OGRA proposes slight reduction in petrol price

Suggests increase of Rs2.47 per litre in price of diesel


Zafar Bhutta January 30, 2020
Suggests increase of Rs2.47 per litre in price of diesel. PHOTO: FILE

ISLAMABAD: The Oil and Gas Regulatory Authority (Ogra) has suggested an increase of 1.9% in the price of high-speed diesel for February 2020, taking cue from fluctuations in crude prices in the international market.

According to an official, Ogra has sent its summary containing price recommendations to the Ministry of Energy (Petroleum Division), which will then forward the paper to the Ministry of Finance for approval. The government will take decision on price revision on Friday.

The regulator has proposed an increase of Rs2.47 per litre, or 1.9%, in the price of high-speed diesel, which is mainly used in transport and agriculture sectors. Any hike in its price would have a direct impact on the life of the masses as it will push up the rate of inflation.

With the revision, the price of high-speed diesel will go up to Rs129.73 per litre for February compared to the existing price of Rs127.26.

However, the regulator has suggested a nominal reduction of Rs0.06 per litre, or 0.1%, in the price of petrol, which is mainly used in cars and will benefit the common man.

If approved, the petrol price will edge down to Rs116.54 per litre compared to Rs116.60 for January. Petrol is an alternative fuel for compressed natural gas (CNG) and is mainly consumed by vehicles in Punjab where local gas is not available and CNG retail outlets are run on comparatively expensive imported gas.

Ogra has suggested an increase of Rs1.10 per litre, or 1.3%, in the price of light diesel oil, which is an industrial fuel. If the government accepts the recommendation, its price will rise to Rs85.61 per litre from the current Rs84.51.

However, Ogra has proposed a reduction of Rs0.66 per litre, or 0.7%, in the price of kerosene oil. Its price will go down from the current Rs99.45 to Rs98.79 per litre.

Kerosene is used for cooking purposes, especially in the far-off areas where liquefied petroleum gas (LPG) or pipeline gas is not available.

The government charges 17% general sales tax (GST) on all petroleum products. Apart from that, it collects petroleum levy on the sale of these products.

Petroleum levy stands at Rs18 per litre on diesel, Rs15 on petrol, Rs6 on kerosene oil and Rs3 on light diesel oil.

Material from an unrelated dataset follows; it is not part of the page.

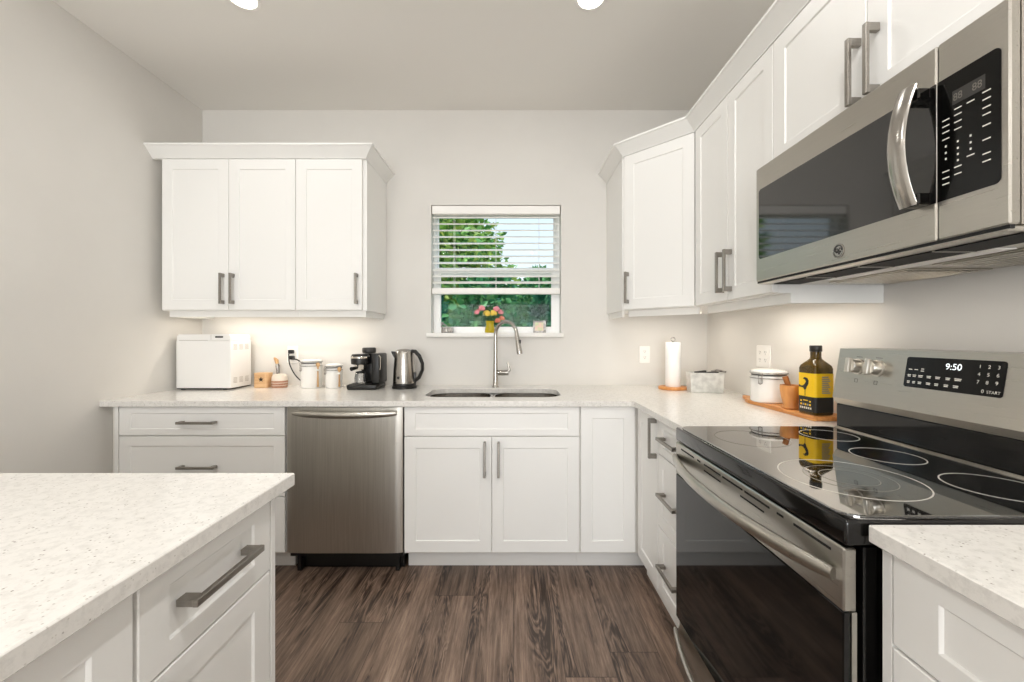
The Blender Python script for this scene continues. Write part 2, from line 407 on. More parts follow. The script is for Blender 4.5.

In the tenure of previous Pakistan Muslim League-Nawaz (PML-N) government, the petroleum levy was charged in the range of Rs3 to Rs10 per litre, however, GST was higher than the current rate.

Since GST is shared with the provinces, the federal government has slashed the sales tax and has hiked the petroleum levy in a bid to collect more revenue for the federal purse to meet its high revenue requirement.

Since the current Pakistan Tehreek-e-Insaf (PTI) government came to power in August 2018, prices of petroleum products have gone up in the wake of rupee's depreciation against the US dollar.

Pakistan is a net importer of petroleum products and meets almost 85% of its needs through imports. The rupee depreciation has played a key role in increasing petroleum product prices, which has fuelled inflation in the country.